The overarching idea for reenergizing such cities is that government alone can no longer do it all. We need to tap into the energy of people and businesses and let them undertake a wide range of projects in conjunction with their municipalities. There also needs to be experimentation with urban design and architecture to help catalyze these changes.
What are some ways to revitalize these post-industrial factory towns?
In my most recent Transition Studio we created an area called the Pioneer District in a large quarry in Poughkeepsie—a rapid economic development zone.
All of the students’ design projects attempted to facilitate collaboration and communication, and engage people actively with their environment. Each project was also designed to adapt to rapidly changing economic circumstances. Among the projects the students designed were a mixed-use business district, an industrial production and innovation complex, and housing plans. One student designed an interactive facility where municipal waste is transformed into new soil and products as part of a new type of public-private partnership.
Why did you have your students focus on Poughkeepsie?
Poughkeepsie is historically and economically typical of many towns in the Hudson and Erie Canal valleys. Also, it’s outside of the area from which people typically commute to work in New York City, which was important for our purposes, because having commuters distorts the city’s overall economic picture.
However, Poughkeepsie is also a city with wonderful potential. There are beautiful buildings and a lot of energetic people invested in improving their community.

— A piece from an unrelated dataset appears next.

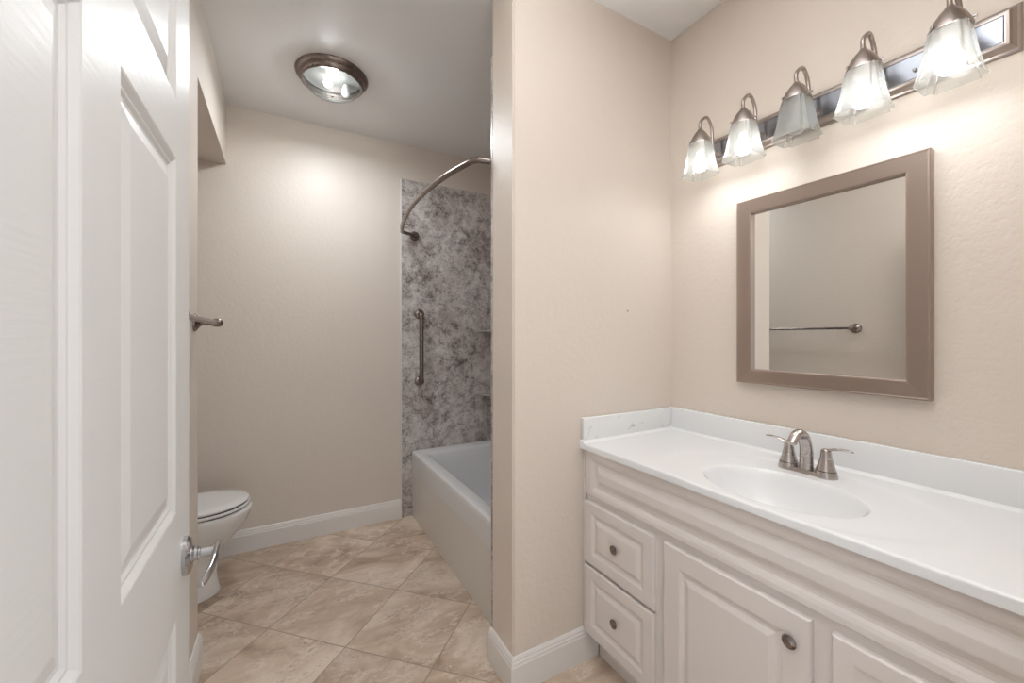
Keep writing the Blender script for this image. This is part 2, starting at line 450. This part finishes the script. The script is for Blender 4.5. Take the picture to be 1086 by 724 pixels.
# shower wall panels
ZP = 2.485
su = thing('shower_surround', 'grey mottled stone-look shower surround panels around the bathtub', 'shower surround', (1.19, YB, 0))
def spanel(b, edge=None):
    o = obj('panel', box(BM(), *b), 'granite', su)
    if edge: obj('edge_trim', box(BM(), *edge, 0.001, 1), 'caulk', o)
spanel((0.762, 1.609, YB - 0.012, YB - 0.0003, 0.001, ZP), (0.755, 0.762, YB - 0.013, YB - 0.0003, 0.001, ZP))
spanel((XP + 0.0005, 1.609, YP + 0.0003, YP + 0.011, 0.001, ZP))
spanel((1.610, XR - 0.0003, YP + 0.0005, YB - 0.0005, 0.001, ZP))

def corner_shelf(z, label):
    bm = BM(); cx, cy, r = 1.609, YB - 0.0125, 0.237
    pr = [Vector((cx, cy, 0))] + [Vector((cx - r * cos(a), cy - r * sin(a), 0)) for a in [pi / 2 * i / 20 for i in range(21)]]
    loft(bm, [[p + Vector((0, 0, dz)) for p in pr] for dz in (z - 0.012, z)])
    return tag(obj('corner_shelf', bm, 'shelf'), label, 'shelf', 'corner shelves in the tub surround')
M['pan'] = mat('lamp_pan', (0.16, 0.16, 0.15), 0.35, 0.3)
M['shelf'] = mat('pale_grey_shelf', (0.42, 0.39, 0.375), 0.25)
corner_shelf(1.377, 'upper thin corner shelf on mottled shower panel above bathtub')
corner_shelf(0.869, 'lower thin corner shelf on mottled shower panel just above bathtub rim')

# grab bar
YPN = YB - 0.0125
gb = thing('grab_bar', 'vertical brushed metal grab bar on mottled grey shower panel', 'grab bar', (0.893, YPN, 1.24))
for z in (1.494, 0.994):
    bm = BM(); lathe(bm, [(0.037, 0), (0.037, 0.006), (0.034, 0.012), (0.022, 0.018), (0.0145, 0.02)], (0.893, YPN, z), (0, -1, 0)); obj('flange', bm, 'bronze', gb, 35)
bm = BM()
tube(bm, [(0.893, YPN - 0.005, 1.494), (0.893, YPN - 0.032, 1.494), (0.893, YPN - 0.045, 1.490), (0.893, YPN - 0.054, 1.480), (0.893, YPN - 0.057, 1.466), (0.893, YPN - 0.057, 1.022), (0.893, YPN - 0.054, 1.008), (0.893, YPN - 0.045, 0.998), (0.893, YPN - 0.032, 0.994), (0.893, YPN - 0.005, 0.994)], 0.0162, 20)
obj('bar', bm, 'bronze', gb, 40)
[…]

The students’ work was conceived in the framework of a proposed regional plan called “Building Exhibition Hudson Valley/Erie Canal 2014–2024,” which seeks to create hundreds of projects through creative competition between towns, businesses, or civic groups in partnership with the public sector. The idea is that these towns will ultimately work together as a network of polycentric regional towns rather than isolated suburbs and town centers.
What first interested you in this kind of work?
This kind of work expands on simply designing buildings; instead this experimental architectural design process is meant to transform larger urban systems—the economy, education, building, culture, and more. Pratt is the ideal place to teach such a course because of its richness of people and resources and a strong commitment to systemic and trans-disciplinary design.